FREDERICTON -A new sex education program in New Brunswick, which includes such topics as masturbation, orgasm and oral sex, has raised new questions about the place of the birds and the bees in the modern classroom.
A growing number of parents are demanding removal of the new curriculum.
"This curriculum is an assault on the children of New Brunswick," says Dr. Carolyn Barry, a physician in the Fredericton area and mother of six children.
"Children are 10 and 11 when they start this program in Grade 6, and they are being presented with concepts of oral sex, mutual masturbation, anal sex, oral-anal sex. It absolutely contravenes our community standards."
The controversy in the Maritime province shows that although sex education is now a basic fact of life in most Canadian classrooms, it still has the power to stir deep-seated feelings about how much children should learn about sex, and when.
Barry and other parents who have expressed their outrage at public meetings around the province say the new sex-ed curriculum will create a more sexually permissive, anything-goes society.
"It will change the culture of New Brunswick," she says.
Some parents say they want a program that talks more about abstinence.
The provincial Conservative government, in a nod to parental concerns, says it will review the program to make sure it is appropriate for those between the ages of 10 and 13.
The results of the review are expected by the new year.
Meanwhile, New Brunswick isn't the only province where the explicit nature of modern sex education programs has stirred controversy.
In Port Hawkesbury, N.S., the provincial education department recently decided to make a new sex education book available to children in Grades 7 to 12, despite the local school board's objection that it is too explicit.
Also, concerns were raised about the adequacy of sex-ed programs in Prince Edward Island schools following the recent trial of a male high school athlete who was given oral sex by 12-and 13-year-old girls.
The trial revealed the girls were part of a group of middle school students who routinely performed oral sex on high school boys, most of them elite athletes.
"It's everywhere," one of the girls testified in court. "It's not really a big deal. It's just casual."
Sandra Byers, chairwoman of the Psychology Department at the University of New Brunswick in Fredericton, says incidents like the child oral sex ring in P.E.I. should set off alarms in schools and homes.
She says children in Grades 6, 7 and 8 are not only talking about sex, they're starting to experiment.
"We do not have a choice between kids having no information and correct information," she says. "The choice is between them having incorrect information and correct information."
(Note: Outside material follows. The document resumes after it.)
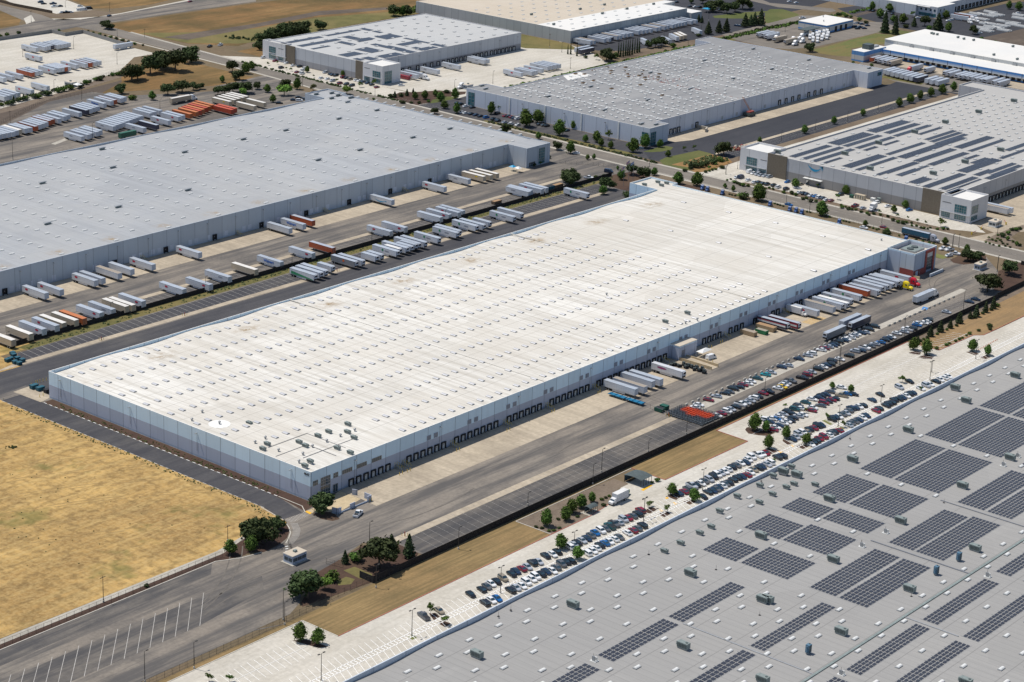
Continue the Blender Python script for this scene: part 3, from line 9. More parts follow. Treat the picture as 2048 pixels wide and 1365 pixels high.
TRAILERS=[('nwdock',76.7,252.9,0,16.1,'w'),('nwdock',84.6,252.0,0,16.1,'w'),('nwdock',104.9,252.2,0,16.1,'w'),('nwdock',109.5,252.5,0,16.1,'w'),('nwdock',120.1,253.3,0,16.1,'t'),('nwdock',128.3,254.0,0,16.1,'w2'),('nwdock',140.6,253.0,0,16.1,'w'),('nwdock',169.8,252.5,0,16.1,'w'),('nwdock',231.7,252.8,0,16.1,'w2'),('nwdock',242.1,253.4,0,16.1,'W'),('nwdock',250.2,254.9,0,16.1,'o'),('nwdock',309.9,254.4,0,16.1,'S'),('nwdock',350.9,253.2,0,16.1,'w'),('nwdock',373.3,255.0,0,16.1,'w'),('nwdock',384.5,253.5,0,16.1,'c3'),('nwdock',389.6,252.7,0,16.1,'c3'),('nwdock',394.8,252.5,0,16.1,'c3'),('nwstall',26.2,211.7,0,16.1,'c'),('nwstall',36.4,212.8,0,16.1,'c'),('nwstall',44.4,214.1,0,16.1,'w'),('nwstall',51.4,214.0,0,16.1,'w'),('nwstall',55.8,214.6,0,16.1,'c'),('nwstall',62.0,213.9,0,16.1,'c'),('nwstall',65.9,213.2,0,16.1,'O'),('nwstall',76.4,214.4,0,16.1,'w'),('nwstall',83.3,214.5,0,16.1,'w'),('nwstall',90.4,213.5,0,16.1,'c'),('nwstall',93.7,212.9,0,16.1,'c'),('nwstall',100.6,214.1,0,16.1,'w'),('nwstall',125.6,214.7,0,16.1,'w'),('nwstall',139.1,211.6,0,16.1,'w'),('nwstall',153.6,214.2,0,16.1,'w'),('nwstall',170.6,214.0,0,16.1,'c'),('nwstall',188.0,214.6,0,16.1,'W'),('nwstall',209.4,214.4,0,16.1,'w'),('nwstall',223.2,214.0,0,16.1,'o'),('nwstall',265.6,214.6,0,16.1,'w'),('nwstall',276.2,214.2,0,16.1,'w'),('nwstall',304.0,214.6,0,16.1,'w'),('nwstall',311.5,215.0,0,16.1,'w'),('nwstall',318.1,214.3,0,16.1,'w'),('nwstall',322.0,214.8,0,16.1,'w'),('nwstall',378.2,215.6,0,16.1,'w'),('nwstall',381.0,216.6,0,16.1,'w'),('nwstall',387.7,214.2,0,16.1,'w'),('nwstall',391.6,214.2,0,16.1,'w'),('mnorth',185.3,189.2,0,16.1,'fG'),('mnorth',189.8,190.0,0,16.1,'f'),('mnorth',193.7,190.5,0,16.1,'f'),('mnorth',200.9,189.6,0,9.5,'f'),('mnorth',214.8,190.6,0,16.1,'fg'),('mnorth',218.6,189.7,0,16.1,'f'),('mnorth',228.7,186.8,0,9.5,'f'),('mnorth',232.4,186.8,0,9.5,'f'),('mnorth',242.4,188.8,0,16.1,'f'),('mnorth',250.3,189.8,0,16.1,'f'),('mnorth',246.3,187.7,0,10.0,'fc'),('mnorth',253.7,186.8,0,10.0,'f'),('mnorth',257.7,187.6,0,10.0,'f'),('mnorth',260.0,190.5,0,16.1,'f'),('mnorth',264.3,190.1,0,16.1,'f'),('mnorth',274.7,190.1,0,16.1,'f'),('mnorth',288.8,190.1,0,16.1,'f'),('mnorth',292.3,191.7,0,16.1,'f'),('mnorth',305.6,191.5,0,16.1,'f'),('mnorth',310.0,190.4,0,16.1,'f'),('mnorth',316.1,189.0,0,11.0,'f'),('mnorth',333.4,189.4,0,16.1,'f'),('mnorth',341.2,190.6,0,16.1,'f'),('mnorth',399.6,191.7,0,16.1,'f'),('mdock',394.6,-12.1,0,16.1,'w'),('mdock',386.8,-12.5,0,16.1,'f'),('mdock',384.1,-11.6,0,16.1,'f'),('mdock',379.1,-11.6,0,16.1,'f'),('mdock',374.3,-11.3,0,16.1,'f'),('mdock',370.2,-10.8,0,16.1,'f'),('mdock',363.8,-12.5,0,16.1,'f'),('mdock',359.6,-9.8,0,16.1,'o'),('mdock',350.4,-10.7,0,16.1,'f'),('mdock',342.0,-10.8,0,16.1,'f'),('mdock',335.8,-12.4,0,16.1,'fc'),('mdock',332.3,-11.6,0,16.1,'f'),('mdock',325.8,-11.2,0,16.1,'t'),('mdock',315.3,-10.3,0,13.5,'w'),('mdock',288.9,-9.3,0,16.1,'ft'),('mdock',293.5,-12.4,0,16.1,'fd'),('mdock',170.3,-11.5,0,16.1,'w'),('mdock',175.1,-12.6,0,16.1,'t'),('mdock',182.8,-11.0,0,16.1,'w'),('mdock',187.2,-12.0,0,16.1,'w'),('mdock',202.0,-12.9,0,16.1,'fs'),('myard',376.3,-37.9,90,16.1,'w'),('myard',298.1,-36.4,90,16.1,'fg'),('myard',318.1,-32.5,90,16.1,'w'),('myard',318.9,-37.0,90,16.1,'ft'),('nlot',416.7,689.2,0,16.1,'w'),('nlot',423.5,688.2,0,16.1,'w'),('nlot',427.2,689.1,0,16.1,'w'),('nlot',430.4,689.4,0,16.1,'d'),('nlot',434.4,687.8,0,16.1,'w'),('nlot',437.8,687.9,0,16.1,'w'),('nlot',441.1,688.2,0,16.1,'w'),('nlot',444.3,688.4,0,16.1,'w'),('nlot',400.0,664.0,0,16.1,'w'),('nlot',402.4,628.7,0,16.1,'w'),('nlot',409.2,627.4,0,16.1,'w'),('nlot',413.1,627.4,0,16.1,'o'),('nlot',417.1,627.3,0,16.1,'w'),('nlot',421.2,627.7,0,16.1,'w'),('nlot',381.5,626.1,0,16.1,'w'),('nlot',386.3,627.3,0,16.1,'w'),('nlot',389.0,627.2,0,16.1,'w'),('nlot',391.7,627.1,0,16.1,'o'),('nlot',394.4,626.9,0,16.1,'w'),('nlot',364.6,627.7,0,16.1,'o'),('nlot',368.3,628.2,0,16.1,'w'),('nlot',372.3,628.5,0,16.1,'w'),('nlot',354.7,626.7,0,16.1,'w'),('nlot',347.4,626.2,0,16.1,'w'),('nlot',340.5,626.0,0,16.1,'w'),('nlot',331.9,586.6,0,16.1,'w'),('nlot',346.2,589.0,0,16.1,'w'),('nlot',320.4,585.7,0,16.1,'w'),('nlot',316.1,584.6,0,16.1,'w'),('nlot',311.9,583.5,0,16.1,'w'),('nlot',308.1,582.9,0,16.1,'w'),('fencerow',244.6,505.7,0,16.1,'w'),('fencerow',247.8,505.8,0,16.1,'w'),('fencerow',250.8,505.6,0,16.1,'w'),('fencerow',254.1,505.7,0,16.1,'w'),('fencerow',257.6,506.8,0,16.1,'w'),('fencerow',260.5,507.6,0,16.1,'c'),('fencerow',265.0,507.5,0,16.1,'w'),('fencerow',268.1,507.4,0,16.1,'w'),('fencerow',272.9,508.3,0,16.1,'o'),('fencerow',277.0,509.9,0,16.1,'w'),('fencerow',280.3,510.9,0,16.1,'w'),('fencerow',283.7,512.2,0,16.1,'w'),('fencerow',288.0,514.5,0,16.1,'o'),('fencerow',291.3,515.6,0,16.1,'o'),('fencerow',295.4,514.6,0,16.1,'w'),('fencerow',301.6,517.2,0,16.1,'w'),('fencerow',305.6,518.6,0,16.1,'w'),('fencerow',314.9,519.1,0,16.1,'w'),('fencerow',322.3,521.3,0,16.1,'d'),('fencerow',326.1,522.5,0,16.1,'w'),('fencerow',329.9,523.8,0,16.1,'w'),('fencerow',333.4,524.4,0,16.1,'w'),('fencerow',342.1,528.5,0,16.1,'W'),('fencerow',349.5,530.5,0,16.1,'w'),('fencerow',353.2,531.6,0,16.1,'o'),('fencerow',359.3,532.5,0,16.1,'w'),('fencerow',362.6,533.5,0,16.1,'w'),('midrow',277.3,471.1,0,16.1,'w'),('midrow',283.0,472.4,0,16.1,'w'),('midrow',286.5,473.5,0,16.1,'w'),('midrow',291.2,474.4,0,16.1,'w'),('midrow',294.6,475.6,0,16.1,'w'),('midrow',307.4,478.4,0,16.1,'w'),('midrow',311.2,479.9,0,16.1,'w'),('midrow',314.9,481.0,0,16.1,'w'),('midrow',318.5,482.1,0,16.1,'w'),('midrow',322.2,483.3,0,16.1,'w'),('midrow',325.9,484.5,0,16.1,'w'),('midrow',329.6,485.7,0,16.1,'w'),('midrow',333.1,486.7,0,16.1,'w'),('midrow',336.8,487.8,0,16.1,'w'),('midrow',318.1,463.6,0,16.1,'w'),('midrow',328.8,464.3,0,16.1,'d'),('midrow',341.8,468.2,0,16.1,'w'),('midrow',353.0,471.7,0,16.1,'w'),('midrow',357.1,472.7,0,16.1,'w'),('midrow',346.2,490.0,0,16.1,'w'),('midrow',350.2,491.1,0,16.1,'w'),('midrow',355.6,491.8,0,16.1,'w'),('orange',363.3,472.7,0,16.1,'O'),('orange',369.5,474.1,0,16.1,'O'),('orange',373.6,475.6,0,16.1,'R'),('orange',377.3,476.9,0,16.1,'O'),('orange',381.6,478.7,0,16.1,'R'),('orange',385.4,480.1,0,16.1,'O'),('orange',389.9,481.8,0,16.1,'O'),('orange',390.2,464.5,0,16.1,'R'),('orange',394.1,465.8,0,16.1,'R'),('orange',405.0,482.0,0,16.1,'c'),('orange',410.4,483.5,0,16.1,'c'),('orange',414.9,484.4,0,16.1,'c'),('orange',419.2,485.0,0,16.1,'c'),('orange',423.0,485.6,0,16.1,'c'),('orange',408.1,463.0,0,16.1,'c'),('orange',419.0,465.4,0,16.1,'c'),('midrow',304.3,455.2,90,12.0,'G'),('street',390.3,504.7,90,16.1,'c'),('nlot',472.4,656.3,90,16.1,'w'),('ndock',556.0,459.3,0,16.1,'w'),('ndock',561.6,459.8,0,16.1,'w'),('ndock',578.0,459.6,0,16.1,'w'),('ndock',601.1,460.4,0,16.1,'w'),('ndock',629.1,461.2,0,16.1,'w'),('ndock',632.6,461.1,0,16.1,'w'),('ndock',552.6,460.3,0,9.0,'k'),('nyard',616.3,417.0,0,16.1,'w'),('nyard',625.4,414.8,0,16.1,'w'),('nyard',629.1,414.5,0,16.1,'w'),('nyard',637.2,415.8,0,16.1,'w'),('nyard',647.2,418.5,0,16.1,'w'),('nyard',651.4,418.3,0,16.1,'w'),('nyard',655.2,418.0,0,16.1,'w'),('nyard',658.9,417.6,0,16.1,'w'),('nndock',743.8,455.3,0,16.1,'w'),('nndock',747.8,455.1,0,16.1,'t'),('nndock',758.6,453.7,0,16.1,'w'),('nndock',763.9,453.1,0,16.1,'w'),('nndock',768.2,454.0,0,16.1,'d'),('nndock',775.4,454.4,0,16.1,'t'),('nndock',779.3,454.4,0,16.1,'w'),('nndock',785.8,455.5,0,16.1,'w'),('nndock',790.1,455.2,0,16.1,'w'),('nndock',794.4,454.9,0,16.1,'w'),('nndock',804.8,456.1,0,16.1,'w'),('nndock',809.6,455.5,0,16.1,'w'),('nndock',814.0,455.2,0,16.1,'w'),('nndock',818.8,454.6,0,16.1,'w'),('nndock',826.6,454.9,0,16.1,'t'),('nndock',830.6,454.9,0,16.1,'w'),('nndock',836.8,454.5,0,16.1,'t'),('nndock',841.3,454.9,0,16.1,'w'),('nndock',847.5,454.5,0,16.1,'w'),('nndock',852.1,454.8,0,16.1,'w'),('nndock',856.7,455.2,0,16.1,'w'),('nndock',860.9,455.1,0,16.1,'w'),('nndock',865.1,455.1,0,16.1,'w'),('nndock',871.8,453.9,0,16.1,'w'),('nndock',877.7,453.8,0,16.1,'w'),('nnyard',721.2,438.2,90,16.1,'w'),('nnyard',718.8,432.5,90,16.1,'d'),('colddock',864.4,275.9,90,13.0,'o'),('colddock',866.9,272.3,90,16.1,'f'),('colddock',865.5,267.7,90,16.1,'f'),('colddock',865.4,263.7,90,16.1,'f'),('colddock',864.9,259.5,90,16.1,'fe'),('colddock',861.2,240.0,90,16.1,'w'),('colddock',862.0,229.6,90,13.0,'f'),('colddock',864.6,214.9,90,16.1,'f'),('colddock',863.3,210.5,90,16.1,'f'),('colddock',862.8,204.3,90,16.1,'f'),('colddock',862.3,200.4,90,16.1,'f'),('colddock',863.1,197.0,90,16.1,'f'),('colddock',863.0,193.2,90,16.1,'f'),('colddock',862.1,188.6,90,16.1,'f'),('colddock',861.9,184.5,90,16.1,'f'),('colddock',863.3,181.7,90,16.1,'f'),('colddock',863.2,175.4,90,16.1,'f'),('colddock',862.1,170.9,90,16.1,'f'),('coldyard',834.4,246.7,90,16.1,'w'),('coldyard',832.9,242.9,90,16.1,'w'),('coldyard',831.6,238.5,90,16.1,'w'),('coldyard',831.2,234.5,90,16.1,'w'),('coldyard',830.4,230.3,90,16.1,'w'),('coldyard',829.6,226.0,90,16.1,'w'),('coldyard',829.4,221.9,90,16.1,'w'),('coldyard',828.1,217.6,90,16.1,'d'),('coldyard',830.7,210.6,90,16.1,'w'),('coldyard',829.7,206.1,90,16.1,'w'),('coldyard',829.9,201.7,90,16.1,'w'),('shop',879.9,384.7,90,16.1,'f'),('shop',880.4,380.4,90,16.1,'f'),('shop',880.2,376.2,90,16.1,'f'),('shop',876.7,374.6,90,16.1,'f'),('shop',874.0,365.5,90,16.1,'fe'),('shop',872.9,355.2,90,16.1,'fe'),('edock',548.3,13.8,0,16.1,'t'),('edock',551.8,13.0,0,16.1,'w'),('fedock',1070.9,318.5,0,16.1,'w'),('fedock',1078.8,319.3,0,16.1,'o'),('fedock',1081.8,317.0,0,16.1,'w'),('road',471.2,19.6,0,16.1,'B')]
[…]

Byers says the programs have to be explicit and detailed, or kids will think activities like oral sex and anal sex do not meet the criteria for "real sex."
"If we are not explicit about those behaviours, I fear that students will make the assumption there is no risk with those behaviours," Byers says.
Defenders of sex education programs say they are working in Canada.
According to Statistics Canada, there were 30.6 teen pregnancies for every 1,000 women in 2001. That is a significant reduction from the 45.5 teen pregnancies per 1,000 women in 1974.
The Sex Information and Education Council of Canada, a non-profit research organization based in Toronto, says the rate at which Canadian youth become sexually active is relatively stable.
The council says that by the time children reach Grade 9, about 20 per cent have experienced intercourse at least once.
"It is vitally important that kids receive accurate sexual health education before they become sexually active because, after the fact, it is too late," says Alex McKay, research co-ordinator for the council.
McKay says there is no question that the vast majority of Canadian parents want comprehensive sexual health education taught in schools, beginning in the elementary years and extending into high school.
But the wishes of the silent majority are often eclipsed by a noisy minority with an ideological agenda, he says.
"The heavy emphasis these people will put on the need to teach abstinence has to be looked at in the context of the ideological beliefs of those trying to push that agenda, not just for their own kids but for all kids," he says.
McKay says that in his research of Canadian sex-ed programs, he has never come across a public school curriculum for middle school or high school students that did not talk about abstinence as a way for young people to protect their sexual health.
"It is certainly not the case that children who learn about masturbation and sexual response that this somehow encourages them to start engaging in sexual activity before they otherwise would," he says. "We know that is not true."